Duke University Libraries’ Digital Scholarship Services department works closely with faculty, students, and library colleagues to pursue new approaches to research, teaching, and publishing. Following are a few of the collaborations we’ve undertaken, to support scholars engaged in creating, using, and disseminating scholarly materials in a wide range of digital media.

Project Vox

Funding from Humanities Writ Large (2014-2015) enabled the creation of Project Vox – an online resource and international initiative to reincorporate the writings of early modern women into the philosophical canon. The latest phase of the project will increase, assess, and improve incorporation of the Project Vox site and resources into philosophy research and instruction; develop and document rigorous and transparent processes for soliciting, vetting, and crediting content published through the site; and publish content to the site that makes the writings of these women more accessible to a broad audience. Project team members from the Libraries included Liz Milewicz (head of Digital Scholarship Services), Will Shaw (digital humanities technology consultant), Cheryl Thomas (librarian for Philosophy), and Beatriz Wallace (Humanities Writ Large research assistant).

Exploring the Intersection of Energy and Peace-Building through Film

Erika Weinthal (Nicholas School of the Environment professor) and Liz Milewicz (Duke University Libraries’ department head for Digital Scholarship Services) led a two-year Bass Connections in Energy project to digitize, describe, and create educational materials from a decade of environmental assessments conducted by the United Nations Environment Programme (UNEP). Their cross-disciplinary team of undergraduate and graduate students created a descriptive inventory of the films that UNEP can use to better reference and use this assessment footage, as well as short films that promote understanding of the role that energy resource management plays in reducing conflict, protecting the environment, and ensuring human health and safety.

Fantasy Collecting Game

The Fantasy Collecting game brought together Katie Jentleson, a doctoral student in Duke’s art, art history and visual studies department, and Will Shaw, Duke University Libraries’ digital humanities technology consultant, to create a digital, pedagogical game that helps students discover how market interactions inform the value of artwork.

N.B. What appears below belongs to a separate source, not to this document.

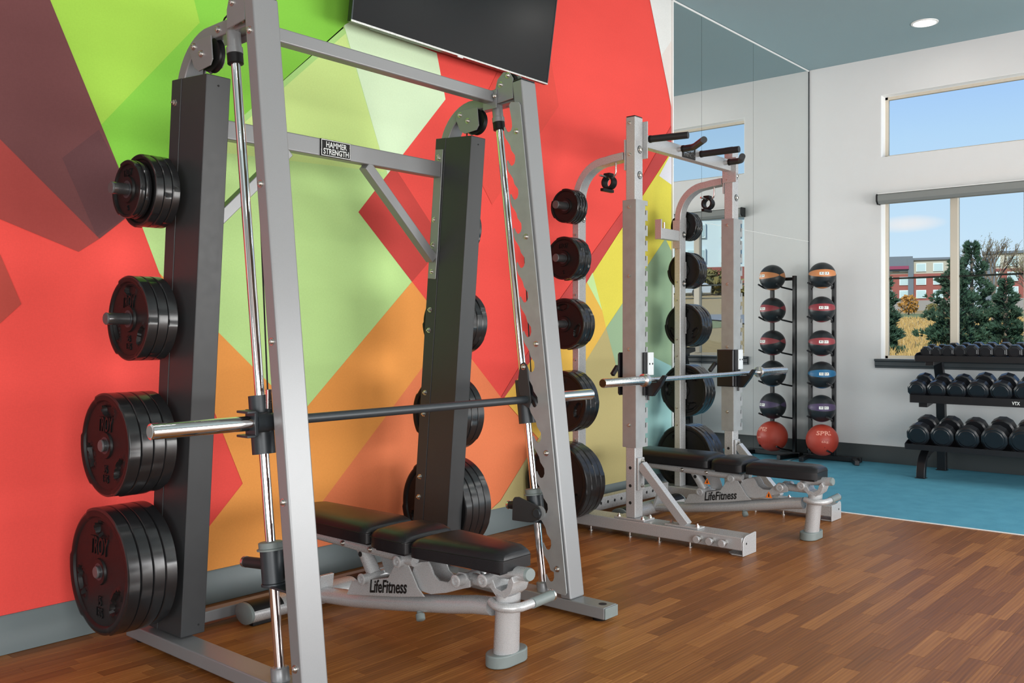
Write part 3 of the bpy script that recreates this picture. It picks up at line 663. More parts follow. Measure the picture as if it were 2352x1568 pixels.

Rivalrous Masculinities Course & Exhibit

Professor of German Ann Marie Rasmussen and doctoral students Steffen Kaupp and Christian Straubhaar colloborated on the Rivalrous Masculinities course, which exposes how ideas of masculinity are socially and historically constructed. Undergraduate students in this course, who represented both Duke and partnering German universities, colllected images of masculinity over time and created the Rivalrous Masculinities virtual exhibit using the open source tool Omeka. Support for Omeka was provided by Duke University Libraries’ Will Shaw (digital humanities technology consultant) and Michael Daul (digital projects department programmer).